I am closed to God; and He is closed to me.
YET I need Him, and I yearn for Him.

But who can open earth to heaven and heaven to earth?
Only one who is both of heaven and of earth.
Only Jesus Christ who is both God and man.
Only the One of whom they said, as we heard at the end of that text, “He has done ALL things well”
Have YOU ever met someone who “did ALL things well”?

Thus the mission of Jesus Christ.
The Lord came among us to open us to God; and to open God to us.
My sins mean that the gates of heaven have been closed to me.
And so Jesus comes and dies for my sins, dies for me.
The symbolism in this regard concerns how, before healing the deaf and blind man, the Lord Jesus “looked up to heaven”(Mk 7: 34).
He looked up to heaven and said, “be opened”.
But, even though His death has satisfied justice,
even though the gates of heaven are opened to me,
even so, there is something IN ME that still closes me from God.
My laziness won’t look to Him,
My selfishness won’t give myself to Him,
My sensual desires close me on myself and my pleasures.
What I NEED is someone BEYOND me to OPEN me.

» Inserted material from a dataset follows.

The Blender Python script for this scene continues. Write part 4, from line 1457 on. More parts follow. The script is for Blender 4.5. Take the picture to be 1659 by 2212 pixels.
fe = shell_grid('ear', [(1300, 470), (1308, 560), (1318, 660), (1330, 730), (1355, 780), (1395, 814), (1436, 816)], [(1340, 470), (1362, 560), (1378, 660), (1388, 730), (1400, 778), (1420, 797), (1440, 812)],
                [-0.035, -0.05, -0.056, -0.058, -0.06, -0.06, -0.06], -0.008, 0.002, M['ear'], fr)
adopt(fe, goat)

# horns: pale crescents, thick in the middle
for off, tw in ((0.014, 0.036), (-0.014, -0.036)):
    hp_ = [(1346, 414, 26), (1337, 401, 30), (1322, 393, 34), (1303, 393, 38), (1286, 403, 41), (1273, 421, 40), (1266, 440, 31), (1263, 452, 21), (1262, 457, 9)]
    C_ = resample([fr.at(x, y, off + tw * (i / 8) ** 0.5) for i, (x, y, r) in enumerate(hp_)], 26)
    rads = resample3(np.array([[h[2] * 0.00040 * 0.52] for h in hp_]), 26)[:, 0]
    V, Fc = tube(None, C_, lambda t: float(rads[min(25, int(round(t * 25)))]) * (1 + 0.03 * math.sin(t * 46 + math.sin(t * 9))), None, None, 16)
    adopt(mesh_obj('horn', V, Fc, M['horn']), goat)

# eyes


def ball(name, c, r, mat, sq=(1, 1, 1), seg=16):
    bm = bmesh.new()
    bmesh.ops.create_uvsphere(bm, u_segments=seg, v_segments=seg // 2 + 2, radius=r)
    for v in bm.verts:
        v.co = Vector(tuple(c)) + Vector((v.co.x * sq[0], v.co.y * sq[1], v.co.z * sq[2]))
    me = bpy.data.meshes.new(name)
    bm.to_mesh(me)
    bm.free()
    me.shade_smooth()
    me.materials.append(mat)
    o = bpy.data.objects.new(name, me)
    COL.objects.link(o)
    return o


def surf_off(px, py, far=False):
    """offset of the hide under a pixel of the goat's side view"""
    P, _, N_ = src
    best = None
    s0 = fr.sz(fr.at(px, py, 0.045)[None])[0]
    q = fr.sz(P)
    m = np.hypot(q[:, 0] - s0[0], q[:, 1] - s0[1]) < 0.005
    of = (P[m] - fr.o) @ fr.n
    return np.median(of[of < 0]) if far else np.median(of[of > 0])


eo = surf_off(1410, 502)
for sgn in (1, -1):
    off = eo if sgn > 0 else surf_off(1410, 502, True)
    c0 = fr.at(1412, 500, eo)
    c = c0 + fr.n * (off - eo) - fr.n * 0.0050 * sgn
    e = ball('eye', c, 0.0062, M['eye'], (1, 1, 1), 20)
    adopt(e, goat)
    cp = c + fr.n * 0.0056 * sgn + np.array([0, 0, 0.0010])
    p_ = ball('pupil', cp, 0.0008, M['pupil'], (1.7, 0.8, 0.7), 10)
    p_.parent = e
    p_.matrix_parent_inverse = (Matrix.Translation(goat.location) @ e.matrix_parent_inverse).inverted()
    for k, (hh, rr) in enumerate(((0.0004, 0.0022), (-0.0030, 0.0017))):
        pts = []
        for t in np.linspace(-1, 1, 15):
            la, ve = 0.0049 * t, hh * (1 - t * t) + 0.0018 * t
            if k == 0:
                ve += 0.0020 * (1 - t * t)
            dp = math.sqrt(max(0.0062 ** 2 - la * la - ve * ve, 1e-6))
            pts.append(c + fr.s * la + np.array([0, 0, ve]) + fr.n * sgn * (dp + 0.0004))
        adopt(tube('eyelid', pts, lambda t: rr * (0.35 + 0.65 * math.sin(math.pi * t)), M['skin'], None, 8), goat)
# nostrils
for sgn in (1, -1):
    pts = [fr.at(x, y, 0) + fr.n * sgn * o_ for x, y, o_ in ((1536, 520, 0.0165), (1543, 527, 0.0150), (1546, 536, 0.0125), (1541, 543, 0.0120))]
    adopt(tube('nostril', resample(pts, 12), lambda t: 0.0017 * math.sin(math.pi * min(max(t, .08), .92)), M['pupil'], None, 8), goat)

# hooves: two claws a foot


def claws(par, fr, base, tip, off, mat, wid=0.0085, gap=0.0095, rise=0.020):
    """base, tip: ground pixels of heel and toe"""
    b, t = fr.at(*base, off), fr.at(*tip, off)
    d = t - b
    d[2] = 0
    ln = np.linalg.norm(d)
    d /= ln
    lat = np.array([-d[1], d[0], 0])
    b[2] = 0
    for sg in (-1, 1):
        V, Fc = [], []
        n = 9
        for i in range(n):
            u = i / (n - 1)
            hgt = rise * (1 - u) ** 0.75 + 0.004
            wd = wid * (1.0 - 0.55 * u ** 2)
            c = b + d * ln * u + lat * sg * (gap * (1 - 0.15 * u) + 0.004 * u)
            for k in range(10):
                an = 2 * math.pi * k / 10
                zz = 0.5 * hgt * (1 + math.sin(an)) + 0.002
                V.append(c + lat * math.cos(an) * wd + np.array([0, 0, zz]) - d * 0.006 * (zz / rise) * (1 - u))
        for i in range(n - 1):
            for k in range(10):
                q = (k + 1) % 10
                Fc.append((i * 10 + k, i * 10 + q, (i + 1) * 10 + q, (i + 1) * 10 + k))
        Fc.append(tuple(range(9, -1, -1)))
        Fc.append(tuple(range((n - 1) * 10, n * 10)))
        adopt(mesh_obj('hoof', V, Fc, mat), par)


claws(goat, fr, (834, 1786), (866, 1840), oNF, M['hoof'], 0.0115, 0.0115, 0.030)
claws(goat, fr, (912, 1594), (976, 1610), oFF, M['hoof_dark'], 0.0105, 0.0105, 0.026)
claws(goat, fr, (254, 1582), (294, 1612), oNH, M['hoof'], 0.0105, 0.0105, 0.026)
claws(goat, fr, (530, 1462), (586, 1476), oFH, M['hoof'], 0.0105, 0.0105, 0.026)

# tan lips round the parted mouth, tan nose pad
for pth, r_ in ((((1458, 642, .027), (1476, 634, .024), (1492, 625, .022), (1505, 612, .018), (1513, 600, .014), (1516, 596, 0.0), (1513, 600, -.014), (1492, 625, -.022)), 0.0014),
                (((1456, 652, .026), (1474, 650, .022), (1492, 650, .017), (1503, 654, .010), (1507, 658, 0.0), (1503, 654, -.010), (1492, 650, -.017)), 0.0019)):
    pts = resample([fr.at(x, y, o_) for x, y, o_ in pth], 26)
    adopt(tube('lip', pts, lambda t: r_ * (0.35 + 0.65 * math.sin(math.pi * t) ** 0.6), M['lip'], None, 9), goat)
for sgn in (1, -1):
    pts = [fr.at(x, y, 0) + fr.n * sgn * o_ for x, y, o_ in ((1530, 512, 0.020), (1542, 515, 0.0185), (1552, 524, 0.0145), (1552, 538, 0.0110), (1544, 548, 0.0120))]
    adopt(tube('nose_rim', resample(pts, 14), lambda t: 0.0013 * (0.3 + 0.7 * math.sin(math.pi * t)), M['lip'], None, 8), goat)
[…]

And the Lord Jesus said to the man who was deaf to hearing Him and blind to seeing Him,
“ ‘ephphatha’, that is, ‘be opened”.
And He says the same to you and to me.
Let us each, today, ask ourselves what is closing us to God.
Let us each, today, recognise that this can only be opened by a power, by someONE beyond me,
Let us each, today, bring that to the Lord, and hear Him say, “ ‘ephphatha’, ‘be opened”.